When I first started to read Ferrol Sams’ semi-autobiographical series on the life of Porter Osborne Jr., I was surprised to find that none of my friends on Goodreads had read any of the novels. Had it not been for a friend here in western North Carolina who encouraged me to read them, I might never have discovered the books myself. I hope that my review will lead some others to read these excellent books.
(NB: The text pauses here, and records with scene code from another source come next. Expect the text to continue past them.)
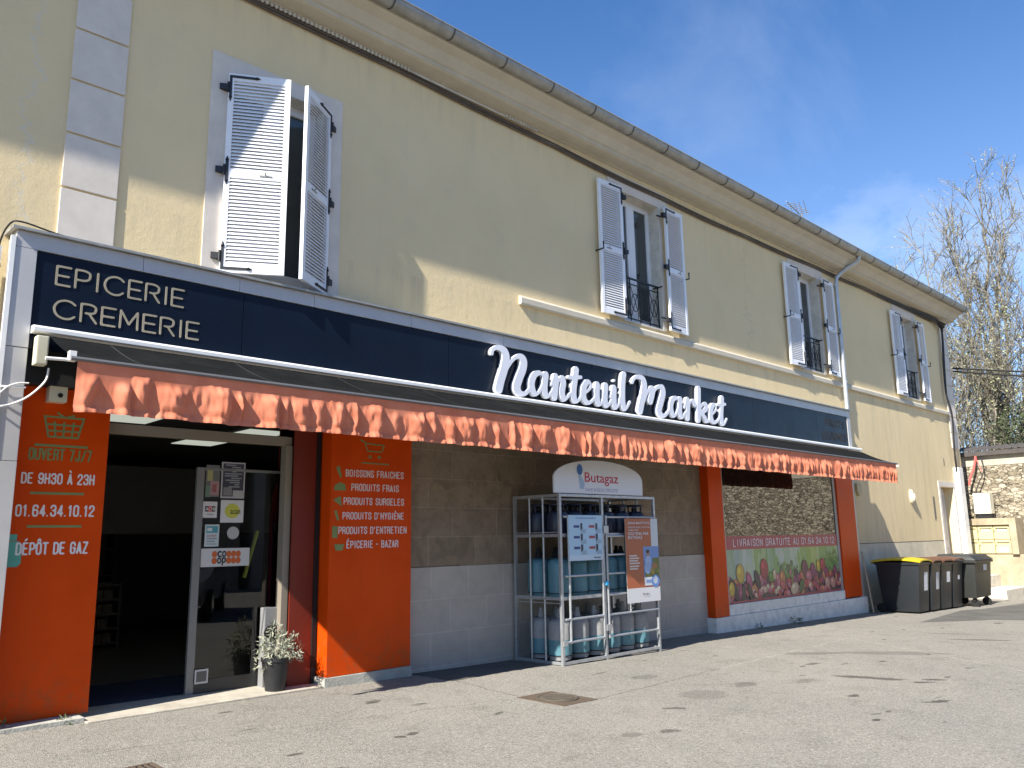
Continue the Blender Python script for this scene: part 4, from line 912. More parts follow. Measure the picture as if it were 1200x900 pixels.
# ================================================================== CABLES ON THE FACADE
ca = MB()
for k in range(4):
    P = []; x = -6
    while x <= 26.1:
        P.append((x, YW-.03-.012*(k % 2), 7.86+k*.018-.025*abs(math.sin(x*1.05+k))*(1 if k == 0 else .6)+(.02*math.sin(x*.4))-(.10*math.exp(-((x-14)/7)**2)))); x += .35
    ca.tube(P, .013 if k else .018, 6)
tag(ca.build('cable_bundle', m_cableb), 'bundle of dark cables running along the wall under the cornice', 'cable')
cb = MB(); rr = random.Random(5)
for k in range(7):
    o_ = rr.uniform(-.03, .03)
    cb.tube([tuple(p) for p in catmull([(21.5+rr.uniform(0, 2), YW-.04, 7.86+o_), (24.2, YW-.06, 7.88+o_*2), (25.6, YW-.10, 7.86+o_*2+.04), (26.2, YW-.12, 7.80+o_*3), (26.38+o_, YW-.12, 7.5), (26.28+o_*2, YW-.09, 6.4), (26.22+o_, YW-.09, 5.6), (26.36+o_, YW-.13, 5.0), (26.28+o_, YW-.11, 3.9), (26.3+o_, YW-.1, 3.3)], 8)], .02, 6)
for k in range(4): cb.tube([(25.9+.1*k, YW-.1, 7.9), (26.2+.1*k, YW-.2, 7.72+.1*(k % 2)), (26.45, YW-.12, 7.6+.05*k)], .022, 6)
tag(cb.build('cable_bundle', m_cable), 'thick tangled black cables hanging down the far corner of the building', 'cable')
pc = MB(); pc.box(26.30, 26.66, YW-.16, YW-.001, .2, 3.42); tag(center(pc.build('cable_cover', m_whitemetal, bev=.01)), 'tall white cover over cables at the far corner', 'cover')
dc = MB()
for z0, z1, y1 in ((6.55, 6.1, -9), (6.45, 5.85, -9)): dc.tube([(27.15, .2, z0), (29, -3, (z0+z1)/2-.25), (31, y1, z1+.3)], .028, 6)
tag(dc.build('overhead_cable', m_cable), 'black overhead cable leaving the far corner across the tree', 'cable')
sp = MB(); sp.box(-1.0, 8.62, YW-.05, YW-.045, 7.90, 7.938); x = -1.0
while x < 8.6:
    if not (6.1 < x < 7.9): sp.box(x, x+.03, YW-.07, YW-.049, 7.895, 7.936)
    x += .06
tag(sp.build('vent_comb', m_sill), 'row of small pale comb teeth under the cornice', 'trim')

# ================================================================== LAMPS AND VENTS ON THE WALL
bl = thing('bulkhead_lamp', 'oval bulkhead lamp on the cream wall above the bins', 'lamp', (22.75, .2, 2.3))
k = MB(); k.lathe([(.001, 0), (.10, 0), (.10, .05), (.085, .07), (.001, .075)], (0, 0, 0), 18); k.v = [(22.75+x, YW-z, 2.48+y*1.9) for x, y, z in k.v]; k.build('housing', m_beige, bl, smooth=50)
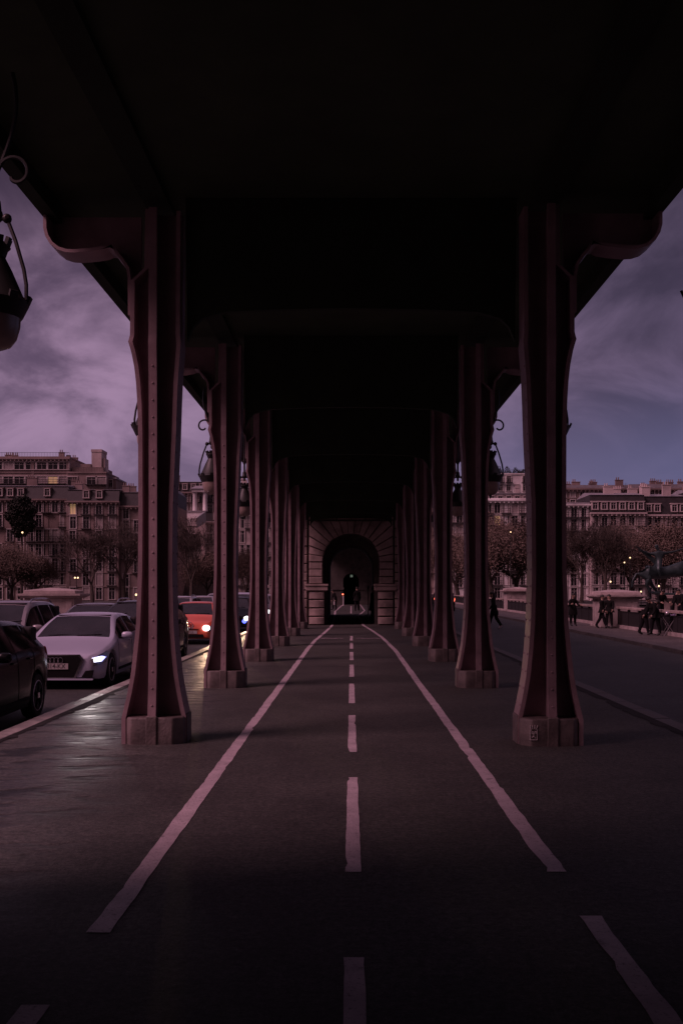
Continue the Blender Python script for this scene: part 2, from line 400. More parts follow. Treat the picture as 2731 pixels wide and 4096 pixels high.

The Whisper of the River is the second volume in the fictional trilogy about Peter Osborne Jr., written by Ferrol Sams. Dr. Sams was a physician who decided to write novels when he was sixty years old. The trilogy on the life of Porter Osborne Jr. was inspired by the author’s own life. The second volume reviewed here is the poignant and funny story of a young man’s journey to adulthood. In this sequel to Run With the Horsemen, 16-year-old Porter Osborne, Jr. leaves his rural Georgia home in 1938 to follows in his father’s footsteps to Willingham University, a Baptist college and the fictionalized version of Mercer University, in Macon, Georgia. The first book was a warm-hearted account of Porter’s childhood, but did not hide the old-fashioned attitudes prevalent in the agricultural South at that time. Porter is intelligent, and by age 16 has exhausted what his high school has to offer.
Young for his class and small for his age, Porter leaves for college with the knowledge that he has been "Raised Right" in the best Baptist tradition. What happens over the next four years will challenge the things he holds reliable: his faith, his heritage, and his upbringing.
— “It was imperative that one be Saved. By the end of high school every member of any graduating class would have acclaimed this verity. The boy, of course, had known it forever. In his culture, life eternal was assured. It was a given. … Everyone believed. No one was fool enough to put any desire ahead of being Saved.
It was just as important to be Raised Right. The child who had been Raised Right was not only Saved but had spent a large part of his formative years in the House of the Lord. Attendance at piano recitals did not count, but everything else did. From Sunbeams through BYPU, from Sunday school to prayer meeting … everything was counted. So was everybody. In the midst of all this scorekeeping, the concept of being saved by grace was a nebulous and adult bit of foolishness not to be contemplated with anything approaching the fervor accorded perfect attendance. A pin with added yearly bars swinging like a sandwich sign on an adolescent chest proclaimed indisputably to the world that its wearer had been Raised Right. A place called Nashville was the source of the Sunday school literature, but the more highly anointed preachers of the day came from a mystic place called Louisville. Elders may have thought that the seat of the Southern Baptist Convention was in Nashville, but to any Raised Right child, “Seminary at Louisville” had exactly the same ring as “Temple at Jerusalem.” Methodists probably could be Saved, but there was a question whether any of them had been Raised Right.”
— Ferrol Sams, The Whisper of the River
Porter is a devout, serious student, but his college career soon becomes full of elaborate pranks and ribald humor as he re-examines his own beliefs. As time passes, we find that Porter becomes more mature, on his way to becoming more adult without fully losing the idiosyncrasies of his youth.
Sams’ novels on the life of Porter are a piece of Americana, especially Southern Americana. The novel recreates a world that is now mostly lost. But The Whisper of the River is not merely a collection of humorous stories told by a master storyteller, it has much deeper significance regarding college life—generational differences, conflict, and race relations. Ferrol Sams has filled his novel with a long list of memorable characters who will remain in the reader’s memory long after the book has been finished. I laughed out loud numerous times while reading Run With the Horsemen. I didn’t find the sequel quite as funny, but others might.
Content warning: language, sexual situations.